Si me dan a elegir yo me quedo con San José, igual que Antonio Gaudí. Me pega que el carpintero cuya figura glosó de pasada el Papa en la reciente consagración de la Sagrada Familia era un buen tipo. Un hombre con mucha personalidad que hace dos mil años no puso problema alguno a sumarse al proyecto de María, que no era otra cosa que lo que hoy llamaríamos una familia monoparental. Un compañero fiable, un moderno. Adoptó a Jesús y vivieron felices los tres. Me cae bien José, que trabajaba con las manos, que puso a buen recaudo a los suyos huyendo de Egipto y a quien no se le debían caer los anillos por compartir las tareas del hogar, fijo. Por algo cuando le preguntaban al arquitecto catalán quién acabaría el gran templo barcelonés si a él no le daba tiempo contestaba: "San José lo hará". No contaba con los sucesivos pontífices y sus cortes de curas, que verían las obras paradas y no se les ocurriría arremangarse. Les debía ver venir. Son de los que tiran los óleos y esperan que aparezcan las monjitas para fregar el suelo de piedra persa. Ah, Irán y España unidas por el destino de las mujeres, de negro de pies a cabeza, veladas, arrodilladas y limpiando. Qué preciosa metáfora de la alianza de civilizaciones.

Cinco millones de parados abonan el país que Benedicto XVI pisó el fin de semana, un detalle en el que el Santo Padre no profundizó, tan ocupado andaba en problemas graves como el laicismo rampante y los peligros de las distintas formas de amarse que practican los españoles. Para justificar que el enorme gasto que supuso su visita salga de nuestros impuestos, se dijo que venía como jefe de Estado. Pero ningún jefe de Estado lanza solamente mensajes morales y críticos con sus anfitriones.
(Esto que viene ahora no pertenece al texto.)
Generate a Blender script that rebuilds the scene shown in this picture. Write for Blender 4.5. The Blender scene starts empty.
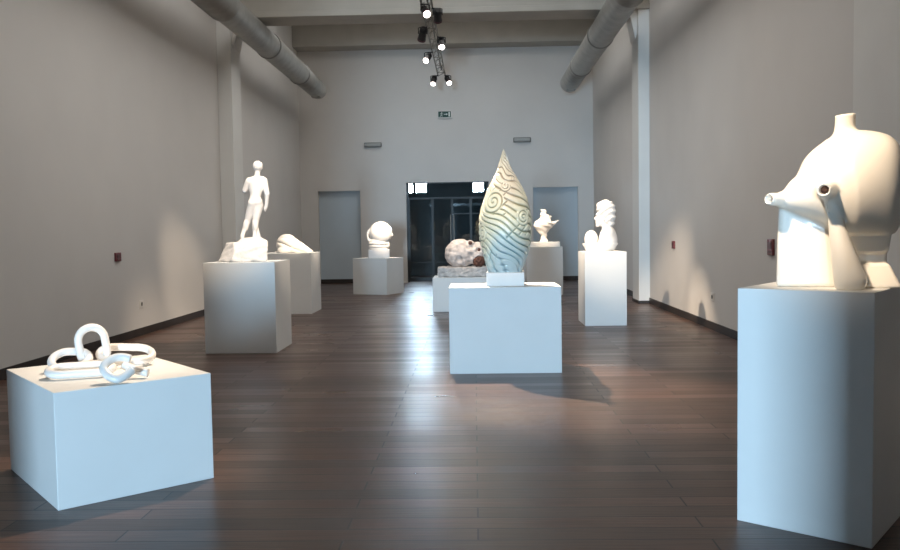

Ningún invitado entra en el dormitorio para comentar en voz alta el contenido de los cajones de la mesilla, no parece elegante. Era un viaje de negocios en el que el Papa aprovechó para reafirmar uno de sus principios básicos: la Iglesia no cuenta con la población femenina, la mitad del mundo. Letizia, la Reina, las monjitas con sus bayetas, y una alusión a la "realización" de las mujeres únicamente en la esfera doméstica resumen el interés de Ratzinger por nosotras, pecadoras. Que, siendo sábado y domingo, ya habíamos puesto un par de lavadoras y otras tantas secadoras, ido al híper, pasado la mopa y cocinado y congelado unos cuantos ´tupper´ para toda la semana antes de sentarnos agotadas delante de la tele para escuchar su mensaje clarividente. Y pensar para nuestros adentros "¿quién le debe lavar tan blanco?".

No sé por qué me imagino a San José como un hombre de pocas palabras, más de acción que de pamplinas. Un señor muy singular que supo adaptar su vida a las circunstancias que le tocaron: evolucionar. Un colega para su mujer, sin juicios, sin chismorreo, ni recriminación. Un santo varón generoso cuyo ejemplo, por desgracia, la Iglesia ha perdido sin remedio.